Эклектичность платонизированной «Кротонской легенды» заключается в том, что в этой своей форме она пыталась объединять художественную «индукцию», то есть суммирование индивидуальных наблюдений с платоновской теорией идей. Если в архитектуре, как мы видели, «кротонскими девушками» были для Альберти римские руины, то самый ответственный момент заключался, разумеется, не в получении средних величин из цифровых данных, добытых путем обмеров, а в том исходном выборе наиболее красивых «образцов», которые

предопределили в конечном итоге эти средние величины. Чем же определялся исходный выбор?

Ужели платоновской сверхчувственной «идеей прекрасного»?

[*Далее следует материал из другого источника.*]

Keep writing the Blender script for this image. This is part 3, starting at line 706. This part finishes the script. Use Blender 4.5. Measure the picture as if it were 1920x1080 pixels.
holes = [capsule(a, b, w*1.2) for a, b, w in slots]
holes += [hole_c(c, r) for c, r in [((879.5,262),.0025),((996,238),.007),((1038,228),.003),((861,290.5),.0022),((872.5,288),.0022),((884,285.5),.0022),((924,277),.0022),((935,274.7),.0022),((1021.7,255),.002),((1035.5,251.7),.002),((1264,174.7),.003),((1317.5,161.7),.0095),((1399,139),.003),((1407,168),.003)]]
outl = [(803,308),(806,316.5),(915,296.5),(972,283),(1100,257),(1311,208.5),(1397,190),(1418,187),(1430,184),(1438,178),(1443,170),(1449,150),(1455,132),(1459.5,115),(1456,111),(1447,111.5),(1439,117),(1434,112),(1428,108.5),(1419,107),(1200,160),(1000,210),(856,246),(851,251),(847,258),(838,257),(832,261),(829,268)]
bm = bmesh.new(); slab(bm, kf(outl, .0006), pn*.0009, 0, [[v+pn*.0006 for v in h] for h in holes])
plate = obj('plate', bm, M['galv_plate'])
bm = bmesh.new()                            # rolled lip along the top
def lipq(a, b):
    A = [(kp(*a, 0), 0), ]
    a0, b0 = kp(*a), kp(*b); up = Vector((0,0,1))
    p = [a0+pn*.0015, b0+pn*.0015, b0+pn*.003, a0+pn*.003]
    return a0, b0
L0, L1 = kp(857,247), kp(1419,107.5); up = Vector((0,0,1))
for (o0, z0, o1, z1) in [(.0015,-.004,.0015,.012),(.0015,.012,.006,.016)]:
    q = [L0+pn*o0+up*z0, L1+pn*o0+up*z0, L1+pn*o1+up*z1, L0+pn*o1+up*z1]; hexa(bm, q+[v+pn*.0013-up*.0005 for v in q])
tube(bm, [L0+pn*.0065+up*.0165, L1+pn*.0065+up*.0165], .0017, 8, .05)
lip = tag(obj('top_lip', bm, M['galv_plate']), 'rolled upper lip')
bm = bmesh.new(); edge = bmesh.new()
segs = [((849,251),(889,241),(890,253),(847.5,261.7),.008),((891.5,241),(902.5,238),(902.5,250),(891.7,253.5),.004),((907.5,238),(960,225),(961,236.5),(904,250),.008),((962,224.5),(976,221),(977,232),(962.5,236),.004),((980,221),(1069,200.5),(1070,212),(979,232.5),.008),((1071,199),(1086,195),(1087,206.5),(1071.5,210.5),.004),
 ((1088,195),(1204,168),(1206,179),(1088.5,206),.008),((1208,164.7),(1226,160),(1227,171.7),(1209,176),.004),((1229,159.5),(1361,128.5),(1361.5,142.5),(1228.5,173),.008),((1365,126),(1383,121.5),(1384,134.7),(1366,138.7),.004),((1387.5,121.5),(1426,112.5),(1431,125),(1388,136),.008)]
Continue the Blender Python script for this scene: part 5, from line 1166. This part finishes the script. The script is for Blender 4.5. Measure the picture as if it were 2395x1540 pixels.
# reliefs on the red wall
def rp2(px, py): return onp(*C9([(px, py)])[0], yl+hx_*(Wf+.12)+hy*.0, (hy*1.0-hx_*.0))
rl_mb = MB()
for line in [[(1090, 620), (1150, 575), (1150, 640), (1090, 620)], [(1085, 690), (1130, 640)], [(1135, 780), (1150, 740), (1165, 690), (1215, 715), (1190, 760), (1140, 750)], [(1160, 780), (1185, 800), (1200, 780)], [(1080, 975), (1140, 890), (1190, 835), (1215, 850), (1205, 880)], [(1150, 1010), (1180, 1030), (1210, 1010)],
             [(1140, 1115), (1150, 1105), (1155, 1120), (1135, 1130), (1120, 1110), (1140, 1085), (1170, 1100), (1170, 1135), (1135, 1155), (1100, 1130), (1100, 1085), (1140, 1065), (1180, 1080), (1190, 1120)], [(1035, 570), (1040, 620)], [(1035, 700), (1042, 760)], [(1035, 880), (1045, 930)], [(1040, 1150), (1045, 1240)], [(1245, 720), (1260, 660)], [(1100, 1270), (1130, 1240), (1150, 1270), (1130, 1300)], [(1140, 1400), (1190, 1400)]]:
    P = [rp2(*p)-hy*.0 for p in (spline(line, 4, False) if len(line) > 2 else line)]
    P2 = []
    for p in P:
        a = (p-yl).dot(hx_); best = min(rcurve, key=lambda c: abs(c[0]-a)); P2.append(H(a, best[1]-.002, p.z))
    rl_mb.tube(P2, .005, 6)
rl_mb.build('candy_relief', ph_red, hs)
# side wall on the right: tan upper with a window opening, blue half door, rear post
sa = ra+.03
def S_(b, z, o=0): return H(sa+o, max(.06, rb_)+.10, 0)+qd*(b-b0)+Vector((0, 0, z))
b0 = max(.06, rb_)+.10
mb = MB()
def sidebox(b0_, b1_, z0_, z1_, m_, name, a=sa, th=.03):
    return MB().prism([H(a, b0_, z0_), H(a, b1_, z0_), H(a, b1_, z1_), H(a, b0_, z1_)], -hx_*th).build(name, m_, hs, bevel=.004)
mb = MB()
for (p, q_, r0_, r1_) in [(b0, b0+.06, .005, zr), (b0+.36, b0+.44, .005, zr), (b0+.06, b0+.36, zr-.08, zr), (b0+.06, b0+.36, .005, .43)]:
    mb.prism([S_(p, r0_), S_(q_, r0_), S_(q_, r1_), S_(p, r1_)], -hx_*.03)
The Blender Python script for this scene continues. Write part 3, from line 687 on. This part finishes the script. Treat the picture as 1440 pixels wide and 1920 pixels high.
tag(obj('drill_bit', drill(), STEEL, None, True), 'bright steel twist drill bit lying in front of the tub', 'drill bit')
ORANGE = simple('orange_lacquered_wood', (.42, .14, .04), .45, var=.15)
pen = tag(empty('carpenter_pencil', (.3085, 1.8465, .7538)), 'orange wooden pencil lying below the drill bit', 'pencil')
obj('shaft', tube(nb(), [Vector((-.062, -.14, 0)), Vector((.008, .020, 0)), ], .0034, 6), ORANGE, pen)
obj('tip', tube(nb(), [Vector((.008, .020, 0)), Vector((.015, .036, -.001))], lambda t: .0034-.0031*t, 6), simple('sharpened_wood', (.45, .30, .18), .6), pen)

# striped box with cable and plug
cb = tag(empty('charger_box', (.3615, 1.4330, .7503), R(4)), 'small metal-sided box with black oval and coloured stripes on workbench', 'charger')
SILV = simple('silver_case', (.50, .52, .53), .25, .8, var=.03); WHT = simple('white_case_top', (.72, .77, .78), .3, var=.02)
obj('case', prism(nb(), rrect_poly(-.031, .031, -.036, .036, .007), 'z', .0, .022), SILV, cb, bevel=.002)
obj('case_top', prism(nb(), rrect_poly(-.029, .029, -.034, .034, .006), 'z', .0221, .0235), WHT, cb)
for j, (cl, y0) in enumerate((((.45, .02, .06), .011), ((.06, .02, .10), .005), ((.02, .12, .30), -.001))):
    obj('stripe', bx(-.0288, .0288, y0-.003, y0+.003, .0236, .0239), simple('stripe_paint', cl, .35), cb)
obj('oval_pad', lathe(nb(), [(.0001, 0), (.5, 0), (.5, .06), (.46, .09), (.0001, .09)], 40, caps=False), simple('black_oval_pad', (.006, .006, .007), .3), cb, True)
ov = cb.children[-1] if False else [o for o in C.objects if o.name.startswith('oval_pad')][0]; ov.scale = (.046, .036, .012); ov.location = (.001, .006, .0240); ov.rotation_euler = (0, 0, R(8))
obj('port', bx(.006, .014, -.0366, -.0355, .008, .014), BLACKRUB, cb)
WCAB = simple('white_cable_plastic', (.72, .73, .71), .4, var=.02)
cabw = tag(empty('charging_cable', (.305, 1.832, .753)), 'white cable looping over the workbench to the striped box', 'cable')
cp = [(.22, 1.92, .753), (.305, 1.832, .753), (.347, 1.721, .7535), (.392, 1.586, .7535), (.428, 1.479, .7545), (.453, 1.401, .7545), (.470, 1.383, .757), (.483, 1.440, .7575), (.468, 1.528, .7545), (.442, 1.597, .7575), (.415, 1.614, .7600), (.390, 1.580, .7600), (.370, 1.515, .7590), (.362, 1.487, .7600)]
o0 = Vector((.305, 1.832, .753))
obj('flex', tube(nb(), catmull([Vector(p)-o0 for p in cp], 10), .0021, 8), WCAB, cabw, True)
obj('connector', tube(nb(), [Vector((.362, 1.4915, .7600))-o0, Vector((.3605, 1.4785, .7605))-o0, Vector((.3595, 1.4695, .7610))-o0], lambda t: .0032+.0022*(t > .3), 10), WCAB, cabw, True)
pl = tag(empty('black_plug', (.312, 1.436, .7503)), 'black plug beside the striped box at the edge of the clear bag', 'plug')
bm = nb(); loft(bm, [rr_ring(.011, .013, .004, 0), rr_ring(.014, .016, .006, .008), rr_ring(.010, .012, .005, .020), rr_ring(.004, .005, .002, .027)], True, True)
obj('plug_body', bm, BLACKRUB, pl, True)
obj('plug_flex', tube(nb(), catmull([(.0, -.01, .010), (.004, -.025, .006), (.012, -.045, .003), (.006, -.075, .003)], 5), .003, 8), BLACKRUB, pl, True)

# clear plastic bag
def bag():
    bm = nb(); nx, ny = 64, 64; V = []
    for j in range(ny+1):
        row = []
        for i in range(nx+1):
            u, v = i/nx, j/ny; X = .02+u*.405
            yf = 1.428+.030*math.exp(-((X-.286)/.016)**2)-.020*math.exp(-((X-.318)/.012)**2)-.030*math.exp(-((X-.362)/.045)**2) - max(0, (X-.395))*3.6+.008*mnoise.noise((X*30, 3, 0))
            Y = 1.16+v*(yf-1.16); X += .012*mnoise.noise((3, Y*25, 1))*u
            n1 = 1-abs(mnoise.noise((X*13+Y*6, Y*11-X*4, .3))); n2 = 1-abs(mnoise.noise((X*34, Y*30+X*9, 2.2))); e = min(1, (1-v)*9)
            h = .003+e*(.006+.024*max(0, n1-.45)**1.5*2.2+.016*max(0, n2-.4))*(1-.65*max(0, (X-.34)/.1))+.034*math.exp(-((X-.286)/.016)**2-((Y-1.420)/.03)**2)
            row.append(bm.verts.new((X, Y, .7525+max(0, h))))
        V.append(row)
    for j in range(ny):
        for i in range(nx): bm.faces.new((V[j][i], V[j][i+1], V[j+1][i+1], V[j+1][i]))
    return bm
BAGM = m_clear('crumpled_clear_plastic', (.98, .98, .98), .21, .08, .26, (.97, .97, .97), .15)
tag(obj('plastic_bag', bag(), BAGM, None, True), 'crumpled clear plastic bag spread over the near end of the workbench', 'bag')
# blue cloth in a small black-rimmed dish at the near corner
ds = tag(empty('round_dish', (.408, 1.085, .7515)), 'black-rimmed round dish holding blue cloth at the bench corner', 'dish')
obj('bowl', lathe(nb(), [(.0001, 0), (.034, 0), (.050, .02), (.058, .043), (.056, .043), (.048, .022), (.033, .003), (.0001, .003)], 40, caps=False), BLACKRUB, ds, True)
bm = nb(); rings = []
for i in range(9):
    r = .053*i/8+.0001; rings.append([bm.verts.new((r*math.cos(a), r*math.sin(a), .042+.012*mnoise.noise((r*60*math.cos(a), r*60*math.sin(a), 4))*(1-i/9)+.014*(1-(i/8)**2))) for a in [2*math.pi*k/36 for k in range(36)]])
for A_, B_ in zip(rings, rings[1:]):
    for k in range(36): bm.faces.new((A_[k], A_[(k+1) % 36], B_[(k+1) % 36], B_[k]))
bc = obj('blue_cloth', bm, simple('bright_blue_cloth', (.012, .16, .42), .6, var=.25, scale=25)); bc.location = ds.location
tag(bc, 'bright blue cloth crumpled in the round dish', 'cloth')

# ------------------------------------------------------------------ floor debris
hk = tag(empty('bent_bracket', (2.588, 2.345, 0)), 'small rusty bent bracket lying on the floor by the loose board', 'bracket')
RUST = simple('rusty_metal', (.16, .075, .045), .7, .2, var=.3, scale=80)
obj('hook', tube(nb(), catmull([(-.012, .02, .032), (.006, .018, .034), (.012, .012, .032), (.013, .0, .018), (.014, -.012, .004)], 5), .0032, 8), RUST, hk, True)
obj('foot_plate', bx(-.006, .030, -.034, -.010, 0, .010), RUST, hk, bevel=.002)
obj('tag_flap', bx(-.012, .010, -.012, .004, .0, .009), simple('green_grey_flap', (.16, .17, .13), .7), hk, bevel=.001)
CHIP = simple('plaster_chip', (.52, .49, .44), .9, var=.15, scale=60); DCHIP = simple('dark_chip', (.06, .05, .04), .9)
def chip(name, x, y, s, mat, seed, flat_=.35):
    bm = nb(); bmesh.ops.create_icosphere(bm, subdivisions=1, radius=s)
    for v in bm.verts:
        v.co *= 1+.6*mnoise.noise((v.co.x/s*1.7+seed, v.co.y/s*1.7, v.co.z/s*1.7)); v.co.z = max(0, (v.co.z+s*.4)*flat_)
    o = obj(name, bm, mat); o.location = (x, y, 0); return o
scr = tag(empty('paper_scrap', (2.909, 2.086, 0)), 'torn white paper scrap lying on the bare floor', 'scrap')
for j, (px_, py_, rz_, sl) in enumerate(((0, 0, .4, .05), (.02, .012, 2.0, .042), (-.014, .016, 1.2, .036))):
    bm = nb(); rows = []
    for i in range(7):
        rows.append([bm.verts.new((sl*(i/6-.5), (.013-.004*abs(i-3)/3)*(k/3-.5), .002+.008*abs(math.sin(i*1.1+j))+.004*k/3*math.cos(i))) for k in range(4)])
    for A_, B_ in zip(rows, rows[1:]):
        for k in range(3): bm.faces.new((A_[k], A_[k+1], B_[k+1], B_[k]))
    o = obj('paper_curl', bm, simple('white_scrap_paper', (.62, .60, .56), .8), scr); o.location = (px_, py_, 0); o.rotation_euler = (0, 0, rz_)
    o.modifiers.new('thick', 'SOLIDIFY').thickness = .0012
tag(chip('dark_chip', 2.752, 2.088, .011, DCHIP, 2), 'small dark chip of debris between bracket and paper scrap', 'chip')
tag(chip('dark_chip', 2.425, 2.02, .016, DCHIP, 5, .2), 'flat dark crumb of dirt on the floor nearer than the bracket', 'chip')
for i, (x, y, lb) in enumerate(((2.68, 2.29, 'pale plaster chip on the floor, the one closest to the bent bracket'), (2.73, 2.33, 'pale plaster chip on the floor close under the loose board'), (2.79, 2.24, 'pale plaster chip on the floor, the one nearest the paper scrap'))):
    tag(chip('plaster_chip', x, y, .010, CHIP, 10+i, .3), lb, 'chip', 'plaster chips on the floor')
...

К вопросу о «платонизме» придется возвращаться на протяжении всей диссертации, так как по существу это есть вопрос о реализме Альберти: отвлеченная гармония или переливающееся всеми красками чувственное бытие? Утопическое «идеальное государство» или историческая реальность, движение, борьба? Вечный художественный канон или право живого многообразия на свое самоопределение? И действительно ли та «высшая красота», та «новизна», которую Альберти находил в памятниках древности, была «вечной идеей» платонизма или же, напротив, исторической закономерностью новой эпохи, которую реалист Альберти ощущал, проецируя ее в прошлое? Первая попытка уточнить эти вопросы сделана в двух следующих главах книги. Дальнейшее свое развитие те же темы получат потом, при конкретном анализе отдельных положений архитектурной теории Альберти.